WHAT YOU ARE ASKED TO DO
Leave the pictures out and quote every line from the start of the listing to the line with "M['lamp_light'], hd, smooth=True)", inclusive.

DATA SEGMENT

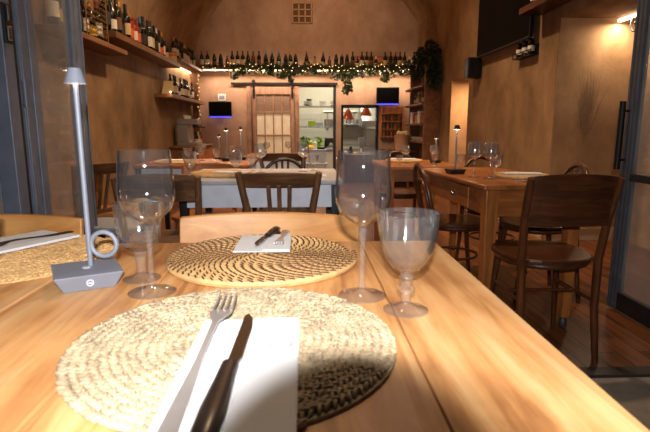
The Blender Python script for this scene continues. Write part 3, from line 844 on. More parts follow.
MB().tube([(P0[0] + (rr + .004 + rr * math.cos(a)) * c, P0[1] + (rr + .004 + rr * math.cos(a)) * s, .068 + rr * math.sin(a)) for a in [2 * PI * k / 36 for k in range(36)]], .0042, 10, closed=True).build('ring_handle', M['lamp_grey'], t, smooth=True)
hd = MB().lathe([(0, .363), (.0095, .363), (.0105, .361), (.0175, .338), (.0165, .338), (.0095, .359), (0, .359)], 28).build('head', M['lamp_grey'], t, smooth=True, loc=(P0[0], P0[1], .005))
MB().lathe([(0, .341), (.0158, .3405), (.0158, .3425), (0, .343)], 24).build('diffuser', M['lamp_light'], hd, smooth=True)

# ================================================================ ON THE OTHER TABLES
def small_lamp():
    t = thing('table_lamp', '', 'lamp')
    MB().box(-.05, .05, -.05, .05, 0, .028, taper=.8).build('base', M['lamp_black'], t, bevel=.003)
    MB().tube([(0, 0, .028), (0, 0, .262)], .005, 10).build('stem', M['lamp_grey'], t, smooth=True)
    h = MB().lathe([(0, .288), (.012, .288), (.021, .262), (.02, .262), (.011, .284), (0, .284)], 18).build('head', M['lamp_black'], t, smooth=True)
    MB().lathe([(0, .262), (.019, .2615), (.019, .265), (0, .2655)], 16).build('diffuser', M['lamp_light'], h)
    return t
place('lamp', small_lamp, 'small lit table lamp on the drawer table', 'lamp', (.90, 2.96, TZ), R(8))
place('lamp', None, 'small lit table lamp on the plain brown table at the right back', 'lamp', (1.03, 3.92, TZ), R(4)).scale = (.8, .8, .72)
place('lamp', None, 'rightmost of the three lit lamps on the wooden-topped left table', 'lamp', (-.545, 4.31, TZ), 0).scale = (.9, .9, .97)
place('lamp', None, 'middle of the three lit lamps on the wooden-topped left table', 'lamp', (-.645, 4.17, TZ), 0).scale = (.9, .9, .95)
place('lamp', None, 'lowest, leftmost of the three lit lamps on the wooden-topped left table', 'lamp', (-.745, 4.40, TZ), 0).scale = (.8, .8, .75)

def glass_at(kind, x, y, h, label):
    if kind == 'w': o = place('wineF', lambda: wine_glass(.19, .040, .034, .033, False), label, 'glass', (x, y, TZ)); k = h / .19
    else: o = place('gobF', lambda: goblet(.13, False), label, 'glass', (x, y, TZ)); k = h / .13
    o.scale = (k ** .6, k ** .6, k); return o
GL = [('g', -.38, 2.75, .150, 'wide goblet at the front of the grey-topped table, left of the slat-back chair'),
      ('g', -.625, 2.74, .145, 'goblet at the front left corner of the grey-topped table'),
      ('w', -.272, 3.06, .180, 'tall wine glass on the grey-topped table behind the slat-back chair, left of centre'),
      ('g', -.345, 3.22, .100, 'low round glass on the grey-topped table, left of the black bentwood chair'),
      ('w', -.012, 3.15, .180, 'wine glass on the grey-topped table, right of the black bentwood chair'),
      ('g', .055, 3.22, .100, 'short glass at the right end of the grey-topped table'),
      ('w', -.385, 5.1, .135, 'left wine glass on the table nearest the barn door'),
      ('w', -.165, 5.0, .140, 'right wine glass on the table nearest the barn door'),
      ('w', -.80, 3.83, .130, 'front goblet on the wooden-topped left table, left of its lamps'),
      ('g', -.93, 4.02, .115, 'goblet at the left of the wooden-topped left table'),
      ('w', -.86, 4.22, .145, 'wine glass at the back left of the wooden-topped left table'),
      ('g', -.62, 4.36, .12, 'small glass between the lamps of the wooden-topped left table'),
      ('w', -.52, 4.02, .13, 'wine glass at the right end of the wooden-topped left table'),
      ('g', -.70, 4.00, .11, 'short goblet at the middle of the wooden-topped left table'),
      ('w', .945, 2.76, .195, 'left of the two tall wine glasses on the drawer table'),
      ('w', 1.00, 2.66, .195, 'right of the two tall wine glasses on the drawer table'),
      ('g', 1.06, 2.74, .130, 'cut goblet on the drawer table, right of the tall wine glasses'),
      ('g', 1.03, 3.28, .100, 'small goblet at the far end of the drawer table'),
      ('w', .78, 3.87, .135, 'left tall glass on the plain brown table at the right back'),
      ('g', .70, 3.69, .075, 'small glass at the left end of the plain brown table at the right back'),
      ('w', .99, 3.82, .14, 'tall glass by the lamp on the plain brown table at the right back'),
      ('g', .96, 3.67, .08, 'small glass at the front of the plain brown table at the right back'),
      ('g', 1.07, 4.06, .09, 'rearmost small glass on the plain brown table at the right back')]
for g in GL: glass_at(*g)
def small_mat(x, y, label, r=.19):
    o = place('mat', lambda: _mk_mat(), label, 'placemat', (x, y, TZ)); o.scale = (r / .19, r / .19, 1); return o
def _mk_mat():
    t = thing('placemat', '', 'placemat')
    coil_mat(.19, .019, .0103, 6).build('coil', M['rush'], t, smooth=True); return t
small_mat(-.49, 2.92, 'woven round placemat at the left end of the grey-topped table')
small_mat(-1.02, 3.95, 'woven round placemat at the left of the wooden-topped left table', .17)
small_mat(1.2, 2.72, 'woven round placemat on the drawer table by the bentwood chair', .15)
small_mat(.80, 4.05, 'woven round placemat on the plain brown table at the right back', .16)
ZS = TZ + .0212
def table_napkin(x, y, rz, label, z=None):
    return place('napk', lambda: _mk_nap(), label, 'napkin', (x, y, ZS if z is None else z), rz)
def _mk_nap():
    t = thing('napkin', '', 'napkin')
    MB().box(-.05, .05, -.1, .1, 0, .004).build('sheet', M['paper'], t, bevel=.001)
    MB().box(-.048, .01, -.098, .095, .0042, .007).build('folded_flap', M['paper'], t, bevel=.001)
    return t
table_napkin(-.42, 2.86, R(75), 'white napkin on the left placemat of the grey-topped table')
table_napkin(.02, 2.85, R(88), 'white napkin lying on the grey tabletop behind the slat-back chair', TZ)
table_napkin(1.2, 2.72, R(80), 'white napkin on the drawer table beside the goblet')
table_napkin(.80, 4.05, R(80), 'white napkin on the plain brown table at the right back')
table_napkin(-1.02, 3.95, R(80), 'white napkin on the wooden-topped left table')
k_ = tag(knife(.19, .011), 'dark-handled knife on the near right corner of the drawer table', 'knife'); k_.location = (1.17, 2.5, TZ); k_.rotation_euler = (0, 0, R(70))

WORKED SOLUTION
The Blender Python script for this scene continues. Write part 3, from line 844 on. More parts follow.
MB().tube([(P0[0] + (rr + .004 + rr * math.cos(a)) * c, P0[1] + (rr + .004 + rr * math.cos(a)) * s, .068 + rr * math.sin(a)) for a in [2 * PI * k / 36 for k in range(36)]], .0042, 10, closed=True).build('ring_handle', M['lamp_grey'], t, smooth=True)
hd = MB().lathe([(0, .363), (.0095, .363), (.0105, .361), (.0175, .338), (.0165, .338), (.0095, .359), (0, .359)], 28).build('head', M['lamp_grey'], t, smooth=True, loc=(P0[0], P0[1], .005))
MB().lathe([(0, .341), (.0158, .3405), (.0158, .3425), (0, .343)], 24).build('diffuser', M['lamp_light'], hd, smooth=True)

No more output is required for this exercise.